Synchronization failure caused by interplay between noise and network heterogeneity
Yasuaki Kobayashi, Hiroshi Kori

TL;DR
This paper explores how noise and network heterogeneity interact to cause synchronization failure in complex oscillator networks, revealing an optimal intermediate coupling range for synchronization.
Contribution
It uncovers the interplay between noise, coupling strength, and heterogeneity as a cause of synchronization failure, and explains the phenomenon through analysis of phase slip behavior.
Findings
Synchronization occurs only within a narrow coupling range.
Strong coupling induces phase slips leading to failure.

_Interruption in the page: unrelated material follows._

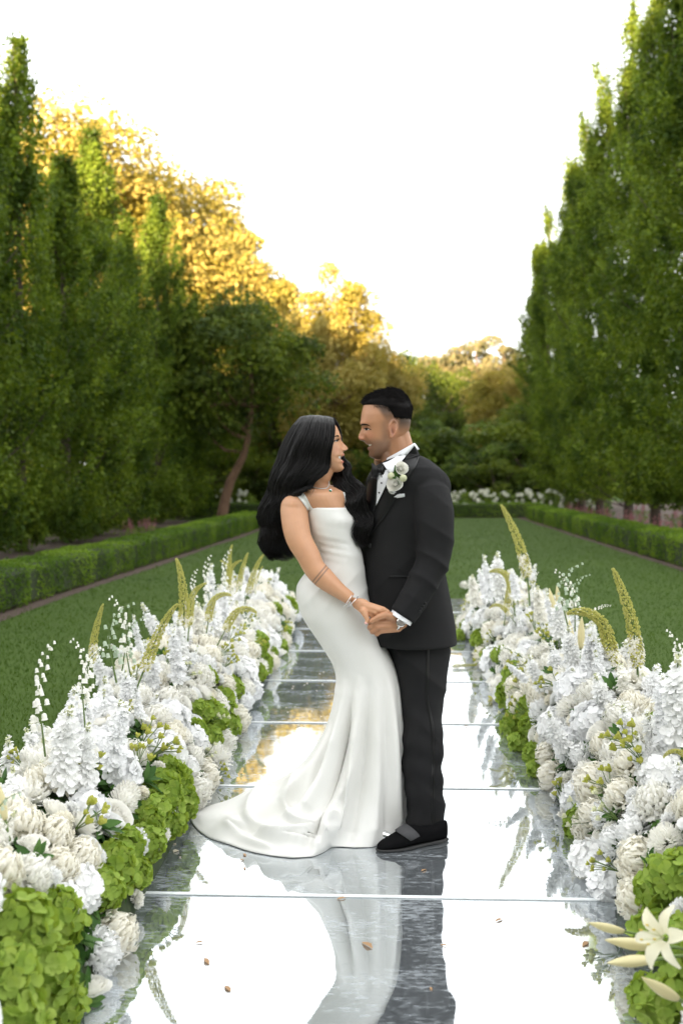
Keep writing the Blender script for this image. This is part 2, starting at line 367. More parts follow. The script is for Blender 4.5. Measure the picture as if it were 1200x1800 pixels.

Heterogeneity narrows the synchronization window.
Abstract
We investigate synchronization in complex networks of noisy phase oscillators. We find that, while too weak a coupling is not sufficient for the whole system to synchronize, too strong a coupling induces a nontrivial type of phase slip among oscillators, resulting in synchronization failure. Thus, an intermediate coupling range for synchronization exists, which becomes narrower when the network is more heterogeneous. Analyses of two noisy oscillators reveal that nontrivial phase slip is a generic phenomenon when noise is present and coupling is strong. Therefore, the low synchronizability of heterogeneous networks can be understood as a result of the difference in effective coupling strength among oscillators with different degrees; oscillators with high degrees tend to undergo phase slip while those with low degrees have weak coupling strengths that are insufficient for synchronization.